■ GOAL
Restate, exactly and without pictures, the lines from the start of the listing below through the line holding "D0, D1 = -6.0, 110.0".

■ PROVIDED MATERIAL
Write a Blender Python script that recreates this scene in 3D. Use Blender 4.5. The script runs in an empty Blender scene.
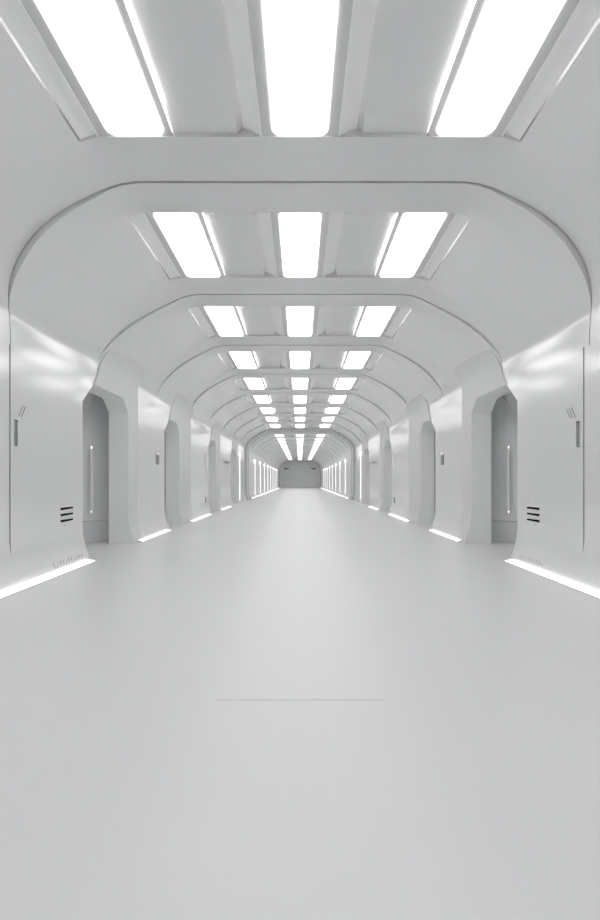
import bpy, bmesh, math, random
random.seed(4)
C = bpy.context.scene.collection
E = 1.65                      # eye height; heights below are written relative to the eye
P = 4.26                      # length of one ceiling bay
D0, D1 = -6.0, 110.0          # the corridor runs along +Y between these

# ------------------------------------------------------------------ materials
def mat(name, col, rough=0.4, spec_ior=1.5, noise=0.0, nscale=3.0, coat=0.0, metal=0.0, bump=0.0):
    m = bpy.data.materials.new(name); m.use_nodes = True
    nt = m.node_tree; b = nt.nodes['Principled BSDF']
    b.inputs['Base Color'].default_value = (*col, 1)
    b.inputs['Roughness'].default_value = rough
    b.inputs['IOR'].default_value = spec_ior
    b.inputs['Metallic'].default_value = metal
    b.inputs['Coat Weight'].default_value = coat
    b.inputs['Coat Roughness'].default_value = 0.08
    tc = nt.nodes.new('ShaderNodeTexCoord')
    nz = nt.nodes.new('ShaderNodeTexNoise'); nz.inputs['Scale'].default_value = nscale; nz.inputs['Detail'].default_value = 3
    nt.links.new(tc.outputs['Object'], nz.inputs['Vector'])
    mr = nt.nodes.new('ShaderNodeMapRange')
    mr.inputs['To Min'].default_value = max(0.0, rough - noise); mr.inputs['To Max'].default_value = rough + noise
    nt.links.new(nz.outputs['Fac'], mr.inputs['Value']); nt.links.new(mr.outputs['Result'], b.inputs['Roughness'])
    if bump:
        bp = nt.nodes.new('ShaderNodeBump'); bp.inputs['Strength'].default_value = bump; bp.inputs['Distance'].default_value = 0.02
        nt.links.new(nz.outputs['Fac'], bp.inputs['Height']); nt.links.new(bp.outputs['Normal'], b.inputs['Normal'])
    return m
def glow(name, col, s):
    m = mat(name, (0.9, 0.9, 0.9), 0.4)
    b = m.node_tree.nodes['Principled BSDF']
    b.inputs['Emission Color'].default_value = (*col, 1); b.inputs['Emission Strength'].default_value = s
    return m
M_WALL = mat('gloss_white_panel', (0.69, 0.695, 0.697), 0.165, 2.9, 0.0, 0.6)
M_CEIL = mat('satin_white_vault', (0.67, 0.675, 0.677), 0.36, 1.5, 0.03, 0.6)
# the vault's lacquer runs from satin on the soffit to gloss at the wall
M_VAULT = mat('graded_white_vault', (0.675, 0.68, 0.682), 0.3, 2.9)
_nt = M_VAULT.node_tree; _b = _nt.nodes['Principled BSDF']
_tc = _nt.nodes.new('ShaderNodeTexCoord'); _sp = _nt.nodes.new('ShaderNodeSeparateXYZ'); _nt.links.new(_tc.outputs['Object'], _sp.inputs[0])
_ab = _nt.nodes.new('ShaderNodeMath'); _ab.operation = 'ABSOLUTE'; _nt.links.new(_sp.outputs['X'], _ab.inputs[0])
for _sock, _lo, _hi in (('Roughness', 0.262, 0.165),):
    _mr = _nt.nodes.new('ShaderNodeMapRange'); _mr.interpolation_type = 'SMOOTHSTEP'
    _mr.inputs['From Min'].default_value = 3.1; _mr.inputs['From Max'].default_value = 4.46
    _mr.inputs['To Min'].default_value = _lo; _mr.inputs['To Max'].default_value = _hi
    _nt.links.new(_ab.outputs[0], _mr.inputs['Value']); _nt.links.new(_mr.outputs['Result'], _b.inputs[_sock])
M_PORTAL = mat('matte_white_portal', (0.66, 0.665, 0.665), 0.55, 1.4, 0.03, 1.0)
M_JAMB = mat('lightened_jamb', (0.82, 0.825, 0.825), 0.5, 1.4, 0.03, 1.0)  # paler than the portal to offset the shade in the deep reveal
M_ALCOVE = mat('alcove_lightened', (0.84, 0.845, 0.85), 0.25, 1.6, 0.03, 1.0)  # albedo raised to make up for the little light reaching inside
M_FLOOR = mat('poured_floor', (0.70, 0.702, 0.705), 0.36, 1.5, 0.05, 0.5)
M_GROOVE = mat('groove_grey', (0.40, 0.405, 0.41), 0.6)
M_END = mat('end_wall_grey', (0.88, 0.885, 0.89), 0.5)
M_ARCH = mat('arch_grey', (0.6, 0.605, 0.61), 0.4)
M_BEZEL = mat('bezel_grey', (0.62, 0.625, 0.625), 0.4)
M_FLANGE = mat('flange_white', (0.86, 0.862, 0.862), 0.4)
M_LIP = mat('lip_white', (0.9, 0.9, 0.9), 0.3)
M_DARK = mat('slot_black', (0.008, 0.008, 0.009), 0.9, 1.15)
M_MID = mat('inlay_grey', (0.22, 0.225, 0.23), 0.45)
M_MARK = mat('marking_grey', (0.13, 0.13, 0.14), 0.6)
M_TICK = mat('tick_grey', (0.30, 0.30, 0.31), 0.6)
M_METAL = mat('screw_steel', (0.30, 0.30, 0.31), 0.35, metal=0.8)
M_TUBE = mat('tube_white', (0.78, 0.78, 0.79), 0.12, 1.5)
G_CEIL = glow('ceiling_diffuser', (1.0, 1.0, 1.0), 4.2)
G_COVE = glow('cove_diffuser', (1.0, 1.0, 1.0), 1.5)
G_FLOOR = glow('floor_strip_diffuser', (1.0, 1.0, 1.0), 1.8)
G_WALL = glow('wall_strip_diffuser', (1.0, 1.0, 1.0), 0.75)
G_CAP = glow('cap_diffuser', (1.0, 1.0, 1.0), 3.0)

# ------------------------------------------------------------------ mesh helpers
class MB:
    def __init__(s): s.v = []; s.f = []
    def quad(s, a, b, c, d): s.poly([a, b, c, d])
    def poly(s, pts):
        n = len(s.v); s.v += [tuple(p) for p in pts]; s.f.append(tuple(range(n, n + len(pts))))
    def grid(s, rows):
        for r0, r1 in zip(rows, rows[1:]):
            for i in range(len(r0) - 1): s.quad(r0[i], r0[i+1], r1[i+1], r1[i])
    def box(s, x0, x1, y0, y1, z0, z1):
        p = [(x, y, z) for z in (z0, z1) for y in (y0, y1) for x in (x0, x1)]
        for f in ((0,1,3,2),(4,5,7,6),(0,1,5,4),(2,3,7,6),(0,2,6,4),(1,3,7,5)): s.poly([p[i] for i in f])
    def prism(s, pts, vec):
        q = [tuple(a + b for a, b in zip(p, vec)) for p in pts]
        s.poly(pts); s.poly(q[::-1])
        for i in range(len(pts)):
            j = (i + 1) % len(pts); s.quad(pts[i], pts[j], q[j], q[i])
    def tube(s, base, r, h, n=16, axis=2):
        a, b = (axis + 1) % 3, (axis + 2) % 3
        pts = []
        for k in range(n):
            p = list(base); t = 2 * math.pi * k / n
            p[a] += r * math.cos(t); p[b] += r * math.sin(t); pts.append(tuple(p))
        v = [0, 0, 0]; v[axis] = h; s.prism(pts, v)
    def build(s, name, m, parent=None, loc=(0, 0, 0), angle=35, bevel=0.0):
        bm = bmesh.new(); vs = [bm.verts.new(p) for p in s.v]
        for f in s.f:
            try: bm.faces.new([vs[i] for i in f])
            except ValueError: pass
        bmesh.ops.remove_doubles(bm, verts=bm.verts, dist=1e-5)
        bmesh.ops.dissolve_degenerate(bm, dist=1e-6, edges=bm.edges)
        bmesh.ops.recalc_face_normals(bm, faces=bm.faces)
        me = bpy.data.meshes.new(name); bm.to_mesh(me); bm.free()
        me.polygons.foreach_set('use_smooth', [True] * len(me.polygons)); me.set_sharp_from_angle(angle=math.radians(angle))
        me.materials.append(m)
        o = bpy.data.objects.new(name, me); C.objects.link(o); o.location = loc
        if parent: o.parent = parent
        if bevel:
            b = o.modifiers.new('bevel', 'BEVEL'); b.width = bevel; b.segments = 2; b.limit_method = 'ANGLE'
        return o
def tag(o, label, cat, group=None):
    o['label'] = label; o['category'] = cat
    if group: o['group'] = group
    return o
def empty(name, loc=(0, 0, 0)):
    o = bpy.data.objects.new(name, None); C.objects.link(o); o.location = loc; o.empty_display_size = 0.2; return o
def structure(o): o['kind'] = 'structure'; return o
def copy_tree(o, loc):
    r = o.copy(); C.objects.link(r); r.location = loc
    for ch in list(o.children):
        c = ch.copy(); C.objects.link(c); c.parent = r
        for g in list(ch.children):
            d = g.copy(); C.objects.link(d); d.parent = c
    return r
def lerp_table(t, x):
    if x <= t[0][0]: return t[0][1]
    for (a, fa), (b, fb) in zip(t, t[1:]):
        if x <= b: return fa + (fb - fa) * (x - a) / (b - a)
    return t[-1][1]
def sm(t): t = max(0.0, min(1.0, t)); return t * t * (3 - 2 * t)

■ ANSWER
Write a Blender Python script that recreates this scene in 3D. Use Blender 4.5. The script runs in an empty Blender scene.
import bpy, bmesh, math, random
random.seed(4)
C = bpy.context.scene.collection
E = 1.65                      # eye height; heights below are written relative to the eye
P = 4.26                      # length of one ceiling bay
D0, D1 = -6.0, 110.0          # the corridor runs along +Y between these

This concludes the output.